With the advent of federation a revision of the State constitution is widely demanded, and is likely to be conceded. One of the first steps necessary to restore harmony must be reform of the Upper House by a gradual extension of the franchise and a lowering of the qualification, so as to ensure that elections are freely contested; it is its present unrepresentative character which gives force to the appeals of the radical press and intensifies class divisions.

The relation of State parties to the national parties is an important subject. In the article from which we have already quoted, in _United Australia_, Mr. Deakin writes:--"There cannot be a series of Liberal parties, one Federal and the others in the States, each going its own way. There must be but one party, with one programme, to which effect will require to be given continuously in both the States and the Commonwealth." He therefore deplores that the Liberal party, together with its "left wing," the Labour class, will be split on the fiscal issue. "It is this apparently unavoidable rupture in the party," he declares, "which endangers its prospects and presents an opportunity to the Conservative classes of either seizing or sharing an authority to which they could not otherwise aspire." If this means that the "Liberal" and Labour classes are entitled by reason of their numbers to a perpetual lease of power in both domains, there can be no more dangerous doctrine.
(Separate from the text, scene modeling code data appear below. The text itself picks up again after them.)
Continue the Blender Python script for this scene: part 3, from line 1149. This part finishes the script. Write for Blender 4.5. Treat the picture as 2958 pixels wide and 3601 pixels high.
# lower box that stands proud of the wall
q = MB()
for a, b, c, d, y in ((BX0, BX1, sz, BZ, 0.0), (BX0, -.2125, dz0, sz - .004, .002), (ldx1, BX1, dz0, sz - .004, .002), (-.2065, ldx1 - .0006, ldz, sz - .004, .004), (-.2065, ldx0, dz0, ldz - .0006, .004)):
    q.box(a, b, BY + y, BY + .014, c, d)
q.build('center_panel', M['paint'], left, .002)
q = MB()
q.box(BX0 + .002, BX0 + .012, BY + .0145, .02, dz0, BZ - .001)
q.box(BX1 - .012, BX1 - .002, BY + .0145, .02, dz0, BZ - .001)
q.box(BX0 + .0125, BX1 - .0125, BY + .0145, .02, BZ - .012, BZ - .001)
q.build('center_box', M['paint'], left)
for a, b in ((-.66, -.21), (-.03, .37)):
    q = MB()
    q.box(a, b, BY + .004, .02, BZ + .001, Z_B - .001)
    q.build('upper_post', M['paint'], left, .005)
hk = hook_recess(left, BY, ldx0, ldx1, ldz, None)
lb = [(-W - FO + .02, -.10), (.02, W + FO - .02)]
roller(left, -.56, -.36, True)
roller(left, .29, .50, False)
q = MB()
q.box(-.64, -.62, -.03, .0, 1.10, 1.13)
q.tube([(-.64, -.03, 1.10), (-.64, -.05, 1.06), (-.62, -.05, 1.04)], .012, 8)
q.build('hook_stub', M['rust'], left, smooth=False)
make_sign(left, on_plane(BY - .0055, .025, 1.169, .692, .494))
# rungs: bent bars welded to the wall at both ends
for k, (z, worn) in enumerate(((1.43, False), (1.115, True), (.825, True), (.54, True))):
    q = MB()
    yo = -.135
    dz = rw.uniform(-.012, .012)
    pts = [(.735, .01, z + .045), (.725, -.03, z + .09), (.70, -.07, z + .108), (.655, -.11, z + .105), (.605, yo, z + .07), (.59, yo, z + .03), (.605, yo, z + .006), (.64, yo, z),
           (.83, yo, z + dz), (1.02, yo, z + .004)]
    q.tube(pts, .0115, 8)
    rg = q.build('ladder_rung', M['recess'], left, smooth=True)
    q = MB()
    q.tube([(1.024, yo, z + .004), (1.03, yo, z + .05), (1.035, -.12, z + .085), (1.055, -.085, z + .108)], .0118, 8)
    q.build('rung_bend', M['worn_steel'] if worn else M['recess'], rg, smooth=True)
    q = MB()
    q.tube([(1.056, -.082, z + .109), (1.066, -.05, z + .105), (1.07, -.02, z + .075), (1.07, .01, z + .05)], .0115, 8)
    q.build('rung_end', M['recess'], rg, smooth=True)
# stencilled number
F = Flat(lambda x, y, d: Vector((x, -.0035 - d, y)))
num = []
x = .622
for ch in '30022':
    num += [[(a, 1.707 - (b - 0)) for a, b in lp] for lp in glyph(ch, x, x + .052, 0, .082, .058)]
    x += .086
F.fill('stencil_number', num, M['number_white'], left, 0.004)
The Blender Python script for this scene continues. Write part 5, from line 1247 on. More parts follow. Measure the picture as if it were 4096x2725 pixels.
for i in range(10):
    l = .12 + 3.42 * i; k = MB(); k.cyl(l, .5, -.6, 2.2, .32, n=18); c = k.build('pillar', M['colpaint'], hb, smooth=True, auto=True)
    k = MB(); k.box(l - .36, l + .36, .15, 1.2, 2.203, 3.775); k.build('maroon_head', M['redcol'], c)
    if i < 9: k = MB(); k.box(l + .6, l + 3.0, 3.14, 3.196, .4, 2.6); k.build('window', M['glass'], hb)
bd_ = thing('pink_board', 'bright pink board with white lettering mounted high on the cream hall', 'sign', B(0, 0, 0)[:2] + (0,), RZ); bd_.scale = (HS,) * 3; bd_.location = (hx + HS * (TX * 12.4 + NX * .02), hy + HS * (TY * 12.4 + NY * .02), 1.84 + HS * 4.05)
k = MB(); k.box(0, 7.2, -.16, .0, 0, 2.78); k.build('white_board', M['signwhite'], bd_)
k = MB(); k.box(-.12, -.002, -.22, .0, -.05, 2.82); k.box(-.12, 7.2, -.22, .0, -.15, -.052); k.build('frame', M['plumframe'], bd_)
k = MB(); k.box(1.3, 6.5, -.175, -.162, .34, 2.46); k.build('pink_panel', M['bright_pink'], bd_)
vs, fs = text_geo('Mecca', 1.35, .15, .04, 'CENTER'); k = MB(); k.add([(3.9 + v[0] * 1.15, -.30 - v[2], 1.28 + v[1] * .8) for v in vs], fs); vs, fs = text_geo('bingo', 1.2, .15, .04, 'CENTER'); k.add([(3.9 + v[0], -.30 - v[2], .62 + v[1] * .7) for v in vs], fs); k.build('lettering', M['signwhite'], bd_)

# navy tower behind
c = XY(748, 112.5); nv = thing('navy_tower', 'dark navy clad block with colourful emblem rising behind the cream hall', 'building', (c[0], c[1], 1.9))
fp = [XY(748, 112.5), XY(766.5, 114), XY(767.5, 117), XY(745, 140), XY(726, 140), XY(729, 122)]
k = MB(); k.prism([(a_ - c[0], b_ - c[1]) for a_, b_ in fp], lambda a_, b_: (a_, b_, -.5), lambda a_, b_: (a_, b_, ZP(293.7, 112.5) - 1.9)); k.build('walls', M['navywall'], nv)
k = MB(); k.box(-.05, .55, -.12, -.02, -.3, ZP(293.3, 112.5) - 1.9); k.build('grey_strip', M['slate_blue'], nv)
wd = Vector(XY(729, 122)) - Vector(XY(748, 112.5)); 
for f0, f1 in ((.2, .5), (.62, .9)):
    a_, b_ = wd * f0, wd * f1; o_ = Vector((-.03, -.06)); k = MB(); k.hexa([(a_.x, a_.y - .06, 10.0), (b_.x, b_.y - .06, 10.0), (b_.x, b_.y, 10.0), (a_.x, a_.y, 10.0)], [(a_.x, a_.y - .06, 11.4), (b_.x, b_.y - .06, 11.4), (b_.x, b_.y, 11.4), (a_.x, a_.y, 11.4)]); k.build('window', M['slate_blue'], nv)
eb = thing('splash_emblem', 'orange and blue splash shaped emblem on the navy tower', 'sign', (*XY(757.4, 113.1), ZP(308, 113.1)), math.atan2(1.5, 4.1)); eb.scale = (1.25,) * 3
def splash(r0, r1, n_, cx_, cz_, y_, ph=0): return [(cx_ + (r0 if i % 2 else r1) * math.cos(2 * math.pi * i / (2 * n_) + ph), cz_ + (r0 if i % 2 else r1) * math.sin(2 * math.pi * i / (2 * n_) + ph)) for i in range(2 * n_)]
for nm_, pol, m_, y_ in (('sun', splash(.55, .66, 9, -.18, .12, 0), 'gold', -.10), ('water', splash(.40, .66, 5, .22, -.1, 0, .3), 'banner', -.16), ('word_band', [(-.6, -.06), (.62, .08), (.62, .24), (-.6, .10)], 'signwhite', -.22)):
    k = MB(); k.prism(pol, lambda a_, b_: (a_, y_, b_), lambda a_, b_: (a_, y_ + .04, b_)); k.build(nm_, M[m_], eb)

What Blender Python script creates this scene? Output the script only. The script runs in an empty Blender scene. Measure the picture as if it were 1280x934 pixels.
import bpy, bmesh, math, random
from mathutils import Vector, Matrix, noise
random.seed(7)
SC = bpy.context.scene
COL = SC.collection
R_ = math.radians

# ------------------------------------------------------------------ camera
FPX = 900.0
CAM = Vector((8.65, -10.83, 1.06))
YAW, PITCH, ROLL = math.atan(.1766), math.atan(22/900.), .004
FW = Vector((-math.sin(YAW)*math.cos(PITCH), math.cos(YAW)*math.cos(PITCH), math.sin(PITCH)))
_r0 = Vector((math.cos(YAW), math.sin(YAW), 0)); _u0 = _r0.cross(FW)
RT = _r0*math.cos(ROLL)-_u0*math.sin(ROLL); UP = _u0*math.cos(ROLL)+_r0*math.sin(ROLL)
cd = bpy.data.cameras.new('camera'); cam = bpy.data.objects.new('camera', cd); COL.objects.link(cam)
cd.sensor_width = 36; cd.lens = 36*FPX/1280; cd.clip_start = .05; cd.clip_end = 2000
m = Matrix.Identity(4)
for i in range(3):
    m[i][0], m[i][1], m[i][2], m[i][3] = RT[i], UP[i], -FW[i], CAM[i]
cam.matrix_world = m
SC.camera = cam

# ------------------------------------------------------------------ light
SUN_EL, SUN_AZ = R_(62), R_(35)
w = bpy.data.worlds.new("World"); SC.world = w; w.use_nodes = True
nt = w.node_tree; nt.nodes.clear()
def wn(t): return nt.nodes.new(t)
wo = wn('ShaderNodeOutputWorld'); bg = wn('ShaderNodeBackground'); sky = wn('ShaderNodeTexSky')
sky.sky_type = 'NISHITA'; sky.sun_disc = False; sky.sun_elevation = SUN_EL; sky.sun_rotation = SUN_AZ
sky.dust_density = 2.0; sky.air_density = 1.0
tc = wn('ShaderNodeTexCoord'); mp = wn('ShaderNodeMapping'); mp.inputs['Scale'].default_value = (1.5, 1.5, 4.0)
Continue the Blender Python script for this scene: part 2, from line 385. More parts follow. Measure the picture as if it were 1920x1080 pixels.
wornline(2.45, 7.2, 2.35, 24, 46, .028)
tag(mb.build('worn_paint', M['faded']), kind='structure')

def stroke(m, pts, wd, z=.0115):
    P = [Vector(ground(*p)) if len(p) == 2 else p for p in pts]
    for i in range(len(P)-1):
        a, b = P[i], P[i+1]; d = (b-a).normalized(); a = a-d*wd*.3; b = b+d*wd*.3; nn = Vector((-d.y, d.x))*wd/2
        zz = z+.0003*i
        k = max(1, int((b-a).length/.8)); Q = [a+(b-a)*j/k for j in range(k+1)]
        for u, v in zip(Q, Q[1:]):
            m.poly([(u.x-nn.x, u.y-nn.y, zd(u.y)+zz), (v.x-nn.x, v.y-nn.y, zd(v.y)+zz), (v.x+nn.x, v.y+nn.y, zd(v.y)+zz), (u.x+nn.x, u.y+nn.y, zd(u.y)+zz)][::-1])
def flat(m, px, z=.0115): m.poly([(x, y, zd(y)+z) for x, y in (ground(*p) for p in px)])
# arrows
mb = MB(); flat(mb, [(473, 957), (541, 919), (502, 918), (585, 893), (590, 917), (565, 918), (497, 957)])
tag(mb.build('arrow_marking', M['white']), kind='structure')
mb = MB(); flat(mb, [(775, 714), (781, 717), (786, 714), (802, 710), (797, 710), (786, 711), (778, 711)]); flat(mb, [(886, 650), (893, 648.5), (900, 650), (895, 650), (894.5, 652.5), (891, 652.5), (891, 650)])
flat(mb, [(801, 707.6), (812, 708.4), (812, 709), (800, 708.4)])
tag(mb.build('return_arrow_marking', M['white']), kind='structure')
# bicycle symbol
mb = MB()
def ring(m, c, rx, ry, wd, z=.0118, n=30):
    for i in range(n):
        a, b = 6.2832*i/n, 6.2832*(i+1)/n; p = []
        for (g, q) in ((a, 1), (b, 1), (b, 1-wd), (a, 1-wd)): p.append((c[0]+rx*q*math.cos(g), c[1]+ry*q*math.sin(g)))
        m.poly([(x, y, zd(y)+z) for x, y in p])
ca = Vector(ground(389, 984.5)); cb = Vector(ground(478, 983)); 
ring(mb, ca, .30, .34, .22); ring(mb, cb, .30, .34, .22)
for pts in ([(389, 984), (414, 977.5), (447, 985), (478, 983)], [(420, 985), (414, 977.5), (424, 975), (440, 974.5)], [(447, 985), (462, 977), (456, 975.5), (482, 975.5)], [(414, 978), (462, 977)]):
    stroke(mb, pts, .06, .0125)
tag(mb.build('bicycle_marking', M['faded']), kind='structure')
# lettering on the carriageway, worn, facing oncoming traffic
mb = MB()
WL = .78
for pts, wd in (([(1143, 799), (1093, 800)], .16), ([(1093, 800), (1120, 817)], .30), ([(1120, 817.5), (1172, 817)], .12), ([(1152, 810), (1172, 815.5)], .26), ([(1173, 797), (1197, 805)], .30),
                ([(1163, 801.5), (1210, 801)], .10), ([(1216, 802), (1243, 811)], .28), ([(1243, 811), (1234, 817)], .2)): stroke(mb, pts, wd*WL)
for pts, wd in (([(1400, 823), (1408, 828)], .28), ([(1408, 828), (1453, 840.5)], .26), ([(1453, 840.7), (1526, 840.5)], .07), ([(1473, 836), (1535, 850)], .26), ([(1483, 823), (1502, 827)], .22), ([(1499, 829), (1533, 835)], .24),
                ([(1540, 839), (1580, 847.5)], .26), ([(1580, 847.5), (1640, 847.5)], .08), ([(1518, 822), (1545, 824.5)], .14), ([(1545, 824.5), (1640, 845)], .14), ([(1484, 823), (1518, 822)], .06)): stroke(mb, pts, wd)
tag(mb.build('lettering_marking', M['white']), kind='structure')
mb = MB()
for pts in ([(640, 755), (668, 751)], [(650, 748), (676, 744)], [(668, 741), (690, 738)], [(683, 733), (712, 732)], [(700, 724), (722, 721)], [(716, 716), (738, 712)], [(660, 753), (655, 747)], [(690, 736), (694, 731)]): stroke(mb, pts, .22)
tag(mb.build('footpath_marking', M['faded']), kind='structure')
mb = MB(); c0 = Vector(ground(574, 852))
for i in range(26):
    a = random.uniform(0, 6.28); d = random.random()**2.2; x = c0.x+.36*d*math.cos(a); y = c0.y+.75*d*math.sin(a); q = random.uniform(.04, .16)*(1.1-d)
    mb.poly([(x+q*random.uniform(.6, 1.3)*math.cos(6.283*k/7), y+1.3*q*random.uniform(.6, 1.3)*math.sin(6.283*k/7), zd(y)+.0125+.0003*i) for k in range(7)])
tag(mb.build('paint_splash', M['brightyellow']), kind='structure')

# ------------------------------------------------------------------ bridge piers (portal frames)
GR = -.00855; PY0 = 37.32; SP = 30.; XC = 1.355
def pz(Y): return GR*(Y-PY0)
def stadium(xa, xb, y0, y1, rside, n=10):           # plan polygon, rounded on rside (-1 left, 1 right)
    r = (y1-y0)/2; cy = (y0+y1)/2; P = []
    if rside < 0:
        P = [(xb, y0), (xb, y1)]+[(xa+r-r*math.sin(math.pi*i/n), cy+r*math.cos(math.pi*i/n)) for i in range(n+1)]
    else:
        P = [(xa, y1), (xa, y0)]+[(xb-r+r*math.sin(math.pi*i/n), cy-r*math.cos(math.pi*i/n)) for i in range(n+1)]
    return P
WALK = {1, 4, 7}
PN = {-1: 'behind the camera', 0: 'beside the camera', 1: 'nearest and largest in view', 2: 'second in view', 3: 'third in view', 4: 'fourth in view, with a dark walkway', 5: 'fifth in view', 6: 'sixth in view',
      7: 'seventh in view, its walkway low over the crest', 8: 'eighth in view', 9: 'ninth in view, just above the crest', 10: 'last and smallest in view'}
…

Parties should be decided by questions of progress and financial policy, and not on class lines; and since the State and Federal legislatures have separate spheres of action, parties should be separate also, unless, indeed, they are to be founded on corruption, as in the United States, where the same two parties control not only national and State politics, but city government also.

In the consolidation of public opinion into two definite lines of policy based on the questions to be dealt with lies the only hope, then, of the progress of the individual States within their own range; and in promoting this desirable result the reform advocated in these pages finds its true application.